Starting at the line that holds "mb = MB(); mb.span((XL", set down each line through the end of the listing, exactly as written and with nothing added.
==== Exercise input ====
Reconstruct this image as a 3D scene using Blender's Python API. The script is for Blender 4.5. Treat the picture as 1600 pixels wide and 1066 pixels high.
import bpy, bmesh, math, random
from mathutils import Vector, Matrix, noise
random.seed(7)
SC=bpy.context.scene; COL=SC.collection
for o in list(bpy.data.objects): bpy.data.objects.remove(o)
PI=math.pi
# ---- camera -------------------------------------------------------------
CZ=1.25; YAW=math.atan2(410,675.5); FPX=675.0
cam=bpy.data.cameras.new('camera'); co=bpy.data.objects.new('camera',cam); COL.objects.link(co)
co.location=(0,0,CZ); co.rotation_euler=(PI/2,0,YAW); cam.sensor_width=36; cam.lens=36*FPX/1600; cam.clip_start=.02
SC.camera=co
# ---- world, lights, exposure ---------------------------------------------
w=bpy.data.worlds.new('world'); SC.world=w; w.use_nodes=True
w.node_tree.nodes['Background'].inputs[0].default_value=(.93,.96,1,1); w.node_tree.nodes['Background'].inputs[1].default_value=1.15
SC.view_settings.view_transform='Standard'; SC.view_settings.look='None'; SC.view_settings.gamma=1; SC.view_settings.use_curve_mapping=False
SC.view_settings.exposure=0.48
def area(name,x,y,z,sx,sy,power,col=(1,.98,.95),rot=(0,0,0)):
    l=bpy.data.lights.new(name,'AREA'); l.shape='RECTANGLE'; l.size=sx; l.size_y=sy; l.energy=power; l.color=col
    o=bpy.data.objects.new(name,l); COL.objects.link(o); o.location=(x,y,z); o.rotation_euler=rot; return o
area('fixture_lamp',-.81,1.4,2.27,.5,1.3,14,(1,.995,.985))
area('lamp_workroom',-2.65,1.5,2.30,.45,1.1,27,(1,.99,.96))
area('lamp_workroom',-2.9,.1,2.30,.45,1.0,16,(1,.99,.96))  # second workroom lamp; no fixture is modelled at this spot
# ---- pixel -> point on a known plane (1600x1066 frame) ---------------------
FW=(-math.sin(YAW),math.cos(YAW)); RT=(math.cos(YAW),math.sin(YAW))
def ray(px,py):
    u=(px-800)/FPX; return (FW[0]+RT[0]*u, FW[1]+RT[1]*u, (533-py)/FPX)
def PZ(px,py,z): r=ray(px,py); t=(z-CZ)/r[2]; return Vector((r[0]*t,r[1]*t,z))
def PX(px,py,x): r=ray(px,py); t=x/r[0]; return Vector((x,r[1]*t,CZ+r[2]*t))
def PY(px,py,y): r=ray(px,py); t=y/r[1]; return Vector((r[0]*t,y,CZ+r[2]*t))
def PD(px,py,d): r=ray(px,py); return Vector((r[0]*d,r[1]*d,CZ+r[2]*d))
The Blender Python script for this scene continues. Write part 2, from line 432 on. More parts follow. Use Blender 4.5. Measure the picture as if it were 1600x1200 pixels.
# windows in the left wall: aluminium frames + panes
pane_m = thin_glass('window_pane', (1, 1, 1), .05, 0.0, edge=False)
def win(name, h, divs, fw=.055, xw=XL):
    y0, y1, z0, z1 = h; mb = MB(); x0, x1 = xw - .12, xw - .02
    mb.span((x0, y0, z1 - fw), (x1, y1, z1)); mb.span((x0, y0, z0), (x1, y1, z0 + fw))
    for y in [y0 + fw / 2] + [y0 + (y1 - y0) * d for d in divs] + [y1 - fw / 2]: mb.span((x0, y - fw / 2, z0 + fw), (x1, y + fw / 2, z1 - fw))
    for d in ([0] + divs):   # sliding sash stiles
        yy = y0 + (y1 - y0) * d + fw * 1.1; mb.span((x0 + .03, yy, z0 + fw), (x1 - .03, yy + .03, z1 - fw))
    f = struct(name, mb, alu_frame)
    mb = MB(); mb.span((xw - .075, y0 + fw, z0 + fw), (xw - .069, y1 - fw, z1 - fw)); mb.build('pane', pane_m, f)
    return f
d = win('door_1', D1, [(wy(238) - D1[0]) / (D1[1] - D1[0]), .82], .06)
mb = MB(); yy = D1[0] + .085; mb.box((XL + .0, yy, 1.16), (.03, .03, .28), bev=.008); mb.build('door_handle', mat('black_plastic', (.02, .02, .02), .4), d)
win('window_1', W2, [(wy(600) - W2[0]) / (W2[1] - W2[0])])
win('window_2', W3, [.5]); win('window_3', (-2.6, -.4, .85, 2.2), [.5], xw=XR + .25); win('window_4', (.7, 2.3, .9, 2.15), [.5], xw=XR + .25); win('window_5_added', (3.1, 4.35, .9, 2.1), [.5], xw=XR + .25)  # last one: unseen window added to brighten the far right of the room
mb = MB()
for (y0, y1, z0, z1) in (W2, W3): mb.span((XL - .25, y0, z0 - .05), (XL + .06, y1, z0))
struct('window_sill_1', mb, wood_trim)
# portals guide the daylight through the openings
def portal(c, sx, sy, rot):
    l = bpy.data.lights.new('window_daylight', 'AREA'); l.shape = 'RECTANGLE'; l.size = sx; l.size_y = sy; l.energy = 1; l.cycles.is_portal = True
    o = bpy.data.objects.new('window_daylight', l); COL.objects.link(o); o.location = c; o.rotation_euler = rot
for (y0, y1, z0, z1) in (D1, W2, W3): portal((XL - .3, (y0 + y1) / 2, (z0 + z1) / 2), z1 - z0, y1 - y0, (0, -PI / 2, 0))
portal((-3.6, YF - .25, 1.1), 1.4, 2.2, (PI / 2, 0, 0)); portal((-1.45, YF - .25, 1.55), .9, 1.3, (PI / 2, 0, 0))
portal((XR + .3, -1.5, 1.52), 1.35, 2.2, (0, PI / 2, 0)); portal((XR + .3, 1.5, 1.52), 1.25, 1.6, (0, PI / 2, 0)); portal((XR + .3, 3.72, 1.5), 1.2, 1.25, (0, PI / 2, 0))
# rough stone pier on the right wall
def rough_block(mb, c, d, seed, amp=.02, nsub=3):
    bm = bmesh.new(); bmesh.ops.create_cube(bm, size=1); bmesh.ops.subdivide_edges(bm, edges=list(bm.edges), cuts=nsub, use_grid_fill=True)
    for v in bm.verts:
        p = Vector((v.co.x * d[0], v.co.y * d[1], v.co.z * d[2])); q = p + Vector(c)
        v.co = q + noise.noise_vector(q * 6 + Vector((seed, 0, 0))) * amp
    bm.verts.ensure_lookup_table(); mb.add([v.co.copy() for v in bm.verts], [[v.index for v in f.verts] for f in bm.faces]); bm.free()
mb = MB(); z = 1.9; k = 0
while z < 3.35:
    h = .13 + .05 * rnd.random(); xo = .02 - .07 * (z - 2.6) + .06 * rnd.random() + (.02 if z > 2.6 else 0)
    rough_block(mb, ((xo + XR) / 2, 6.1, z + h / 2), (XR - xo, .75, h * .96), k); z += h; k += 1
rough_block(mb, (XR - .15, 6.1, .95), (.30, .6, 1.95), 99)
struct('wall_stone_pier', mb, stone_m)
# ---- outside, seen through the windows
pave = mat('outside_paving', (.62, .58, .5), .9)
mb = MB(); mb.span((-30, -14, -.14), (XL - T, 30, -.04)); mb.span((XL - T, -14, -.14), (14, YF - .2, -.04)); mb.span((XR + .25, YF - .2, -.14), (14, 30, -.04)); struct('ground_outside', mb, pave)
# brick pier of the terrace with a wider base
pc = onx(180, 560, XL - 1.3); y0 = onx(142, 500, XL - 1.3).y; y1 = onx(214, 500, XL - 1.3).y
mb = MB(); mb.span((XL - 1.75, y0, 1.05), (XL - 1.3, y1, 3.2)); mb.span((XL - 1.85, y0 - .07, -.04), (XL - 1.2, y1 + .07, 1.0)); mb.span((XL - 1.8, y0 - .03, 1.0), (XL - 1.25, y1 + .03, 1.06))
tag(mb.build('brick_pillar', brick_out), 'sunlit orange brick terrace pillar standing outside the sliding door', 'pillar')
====
#### [The reply]
mb = MB(); mb.span((XL - 1.75, y0, 1.05), (XL - 1.3, y1, 3.2)); mb.span((XL - 1.85, y0 - .07, -.04), (XL - 1.2, y1 + .07, 1.0)); mb.span((XL - 1.8, y0 - .03, 1.0), (XL - 1.25, y1 + .03, 1.06))
tag(mb.build('brick_pillar', brick_out), 'sunlit orange brick terrace pillar standing outside the sliding door', 'pillar')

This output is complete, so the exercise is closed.